Other Trump critics made similar accusations and demands.
The Anne Frank Center for Mutual Respect, a US-based organization frequently critical of the president also called for his firing. Founded by the father of its namesake, a German-born Jew killed in a Nazi concentration camp, the group accused Spicer of “engaging in Holocaust denial.”
While Spicer’s comments fell well short of actual Holocaust denial, they created a frantic public relations debacle for the White House as it sought to accuse others – chiefly the Russian government – of confusing international opinion on a defining foreign policy campaign for the new administration.
The quick condemnations from Pelosi and other high-profile also drew attention from military strikes against Syria that had elicited more bipartisanship than any other Trump administration initiative in his first three months in office.
Sen. Ben Cardin, the top Democrat on the Foreign Relations Committee, had called the strikes a "clear signal that the United States will stand up for internationally accepted norms and rules against the use of chemical weapons” even as he called for congressional authorization for them.
But on Tuesday, rather than addressing the White House’s position on Syria, Cardin was talking about the Holocaust. He took a shot on Twitter at Spicer’s reference to the Nazis’ use of “Holocaust centers.”
“Really? The term you were looking for was concentration camps,” Cardin wrote.
Other congressional Democrats more critical of Trump’s Syria policy also pounced on Spicer’s comments. Rep. Jerry Nadler called them “unbelievably inappropriate, uninformed, offensive [and] inexcusable.”
“I find nothing funny about the Press Secretary bungling holocaust history,” Sen. Brian Schatz wrote. “Because I'm not sure they should get the benefit of the doubt.”
That was an apparent reference to previous statements and actions by the White House cast by its critics as insensitive towards the Jewish community or downright anti-Semitic.
The timing of Spicer’s comments didn’t help. They came in the midst of the Passover celebration, and a day after the White House held its annual Passover Seder–in Trump’s absence–not in the White House proper, but in the Eisenhower Executive Office Building next door.
Both Trump's campaign and his administration have made considerable missteps when it comes to the Jewish community. It started in Dec. 2015, when Trump played on Jewish stereotypes at an annual meeting of the Republican Jewish Coalition.
"I'm a negotiator like you folks, we are negotiators," said Trump at the time. "Is there anybody that doesn't renegotiate deals in this room? This room negotiates them -- perhaps more than any other room I've ever spoken in."

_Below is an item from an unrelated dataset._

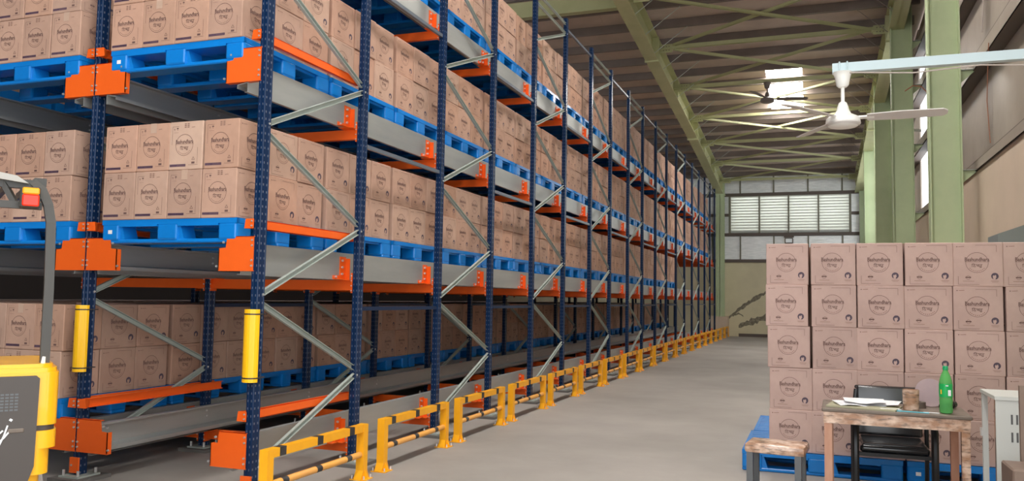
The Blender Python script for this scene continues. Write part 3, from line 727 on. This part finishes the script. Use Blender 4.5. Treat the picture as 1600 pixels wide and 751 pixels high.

It continued through the campaign, when Trump drew the support of the alt-right movement. In July 2016, Trump tweeted out a photo of Hillary Clinton which called her the 'most corrupt candidate ever,' with an image of a red, six-pointed star which looked like the Jewish 'Star of David.' He later claimed that it was a "sheriff's star."
And during his presidency, the White House waited weeks as Jewish leaders raised the alarm rising growing anti-Semitism and a wave of bomb threats to Jewish community centers before finally issuing a statement condemning it.
When pressed on the issue of rising anti-Semitism and bomb threats during a press conference by a Hasidic Jewish White House correspondent Trump said it was "not a fair question" and told the reporter to sit down.
“So here’s the story, folks," Trump said. "No. 1, I am the least anti-Semitic person that you’ve ever seen in your entire life. No. 2, racism, the least racist person.”
Within two weeks of his presidency, Trump issued a press statement commemorating International Holocaust Remembrance Day, without mentioning the Holocaust's Jewish victims. An original statement, drawn up by the State Department, had mentioned Jewish victims, but the White House had blocked its release.
At the time, Spicer defended the decision to “acknowledge all the people,” not only Jews, killed in the Holocaust.
"It is pathetic that people are picking on a statement,” he said.